People can pick different options when they buy their insurance (cheap premium -> low indemnity, or higher premium -> higher indemnity), we could dig a bit deeper and try to reverse engineer the function computePremium(flighId, date, indemnity, option=[1,2,3])
but this is probably easier and more reliable to do so by using past flight data (as they probably do) especially cause we only have very few data points.

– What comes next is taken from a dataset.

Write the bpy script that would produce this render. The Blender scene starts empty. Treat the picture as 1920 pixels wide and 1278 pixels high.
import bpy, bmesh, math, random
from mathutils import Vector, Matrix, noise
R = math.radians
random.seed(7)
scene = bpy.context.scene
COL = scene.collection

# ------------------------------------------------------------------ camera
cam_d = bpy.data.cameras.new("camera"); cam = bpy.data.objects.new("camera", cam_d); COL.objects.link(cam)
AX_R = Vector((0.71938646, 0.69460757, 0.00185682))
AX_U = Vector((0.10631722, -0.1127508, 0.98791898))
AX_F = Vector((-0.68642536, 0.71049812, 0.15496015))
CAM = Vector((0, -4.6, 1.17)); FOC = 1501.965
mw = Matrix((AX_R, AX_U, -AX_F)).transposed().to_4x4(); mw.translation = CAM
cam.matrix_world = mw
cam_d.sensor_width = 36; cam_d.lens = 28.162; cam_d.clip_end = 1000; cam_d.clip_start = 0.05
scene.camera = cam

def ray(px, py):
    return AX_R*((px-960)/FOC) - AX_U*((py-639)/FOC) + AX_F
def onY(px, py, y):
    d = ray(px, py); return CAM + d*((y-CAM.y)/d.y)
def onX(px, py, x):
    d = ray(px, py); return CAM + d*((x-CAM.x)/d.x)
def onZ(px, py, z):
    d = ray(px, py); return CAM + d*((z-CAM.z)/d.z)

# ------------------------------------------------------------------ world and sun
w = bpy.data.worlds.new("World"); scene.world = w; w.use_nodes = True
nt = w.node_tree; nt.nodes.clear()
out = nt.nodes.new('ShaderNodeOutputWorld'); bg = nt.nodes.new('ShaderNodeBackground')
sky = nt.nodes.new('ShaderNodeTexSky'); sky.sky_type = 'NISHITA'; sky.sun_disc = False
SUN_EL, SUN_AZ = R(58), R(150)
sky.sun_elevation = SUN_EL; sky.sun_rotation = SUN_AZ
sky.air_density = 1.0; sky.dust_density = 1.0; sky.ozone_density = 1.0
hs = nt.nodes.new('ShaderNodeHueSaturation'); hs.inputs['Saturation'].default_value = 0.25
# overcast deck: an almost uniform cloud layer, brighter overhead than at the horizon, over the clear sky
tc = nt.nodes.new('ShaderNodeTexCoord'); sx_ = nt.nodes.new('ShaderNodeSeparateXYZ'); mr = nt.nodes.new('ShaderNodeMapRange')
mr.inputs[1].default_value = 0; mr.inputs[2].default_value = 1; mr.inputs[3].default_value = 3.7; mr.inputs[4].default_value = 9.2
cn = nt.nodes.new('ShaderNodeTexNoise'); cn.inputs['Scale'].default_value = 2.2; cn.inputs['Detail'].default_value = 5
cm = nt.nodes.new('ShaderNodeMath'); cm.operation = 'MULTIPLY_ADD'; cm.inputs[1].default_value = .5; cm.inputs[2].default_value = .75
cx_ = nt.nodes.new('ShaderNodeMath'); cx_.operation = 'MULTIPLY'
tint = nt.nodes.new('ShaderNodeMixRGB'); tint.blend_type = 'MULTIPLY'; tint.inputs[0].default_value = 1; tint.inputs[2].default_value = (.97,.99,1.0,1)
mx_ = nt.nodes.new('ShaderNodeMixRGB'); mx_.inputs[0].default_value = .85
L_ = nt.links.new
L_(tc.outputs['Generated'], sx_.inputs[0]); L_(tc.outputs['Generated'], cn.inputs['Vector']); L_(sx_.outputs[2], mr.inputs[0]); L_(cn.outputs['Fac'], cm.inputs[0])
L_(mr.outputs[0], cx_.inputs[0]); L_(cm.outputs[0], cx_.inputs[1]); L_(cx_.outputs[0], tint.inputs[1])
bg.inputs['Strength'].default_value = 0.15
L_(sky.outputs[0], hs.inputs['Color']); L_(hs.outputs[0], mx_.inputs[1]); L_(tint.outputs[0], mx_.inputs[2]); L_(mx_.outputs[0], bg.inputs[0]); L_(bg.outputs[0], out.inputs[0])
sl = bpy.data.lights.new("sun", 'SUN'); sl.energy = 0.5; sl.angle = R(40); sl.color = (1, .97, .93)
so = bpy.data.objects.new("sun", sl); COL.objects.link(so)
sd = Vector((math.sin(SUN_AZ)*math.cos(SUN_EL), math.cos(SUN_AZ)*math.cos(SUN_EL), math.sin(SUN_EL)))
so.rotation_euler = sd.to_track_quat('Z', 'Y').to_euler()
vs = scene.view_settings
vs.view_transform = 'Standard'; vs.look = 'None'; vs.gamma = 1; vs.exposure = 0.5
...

Code to compute the ratio premium/indemnity distribution:
const premiumPercentageDistribution = insuranceCreations
.map(log => Math.round((100 * log.premium) / log.indemnity))
.reduce((acc, perc) => {
acc[perc] ? (acc[perc] += 1) : (acc[perc] = 1);
return acc;
}, {});
From that, we get:
{
"1%": 4,
"2%": 1207,
"3%": 5608,
"4%": 3216,
"5%": 952,
"6%": 354,
"7%": 47,
"8%": 15,
"9%": 15,
"10%": 18,
"11%": 1,
"12%": 6,
"16%": 1
}
Meaning: 1207 contracts have a premium cost of ~2% of the indemnity, 5608 contracts have a premium cost of ~3% of the indemnity, etc. So most premiums are valued between 2% to 6% of the indemnity.
Other insights
The contract owner (creator) address 0x50e00de2c5cc4e456cf234fcb1a0efa367ed016e has been used for quite some time (September 2015) and was used for mining (even solo mining). Kraken was used to transfer in and out (and probably sell/buy).
Conclusion
I could get some information from the analysis, nothing ground breaking but July 26th was a nice surprise. Real time monitoring of your competitor business seems like something you want to look at, but today with this volume this is clearly not interesting for anyone.
I’m actually pleased that it was quite easy to fetch logs, decode them and compute some relevant data. Even if you don’t run a full mainnet node, it’s doable thanks to infura. Reviewing smart contracts code for bugs is interesting, but doing this kind of analysis is also pretty fun.
I realized that I was using the same set of scripts in different projects, so I decided to start generalizing them and publish them in my eth-toolbox.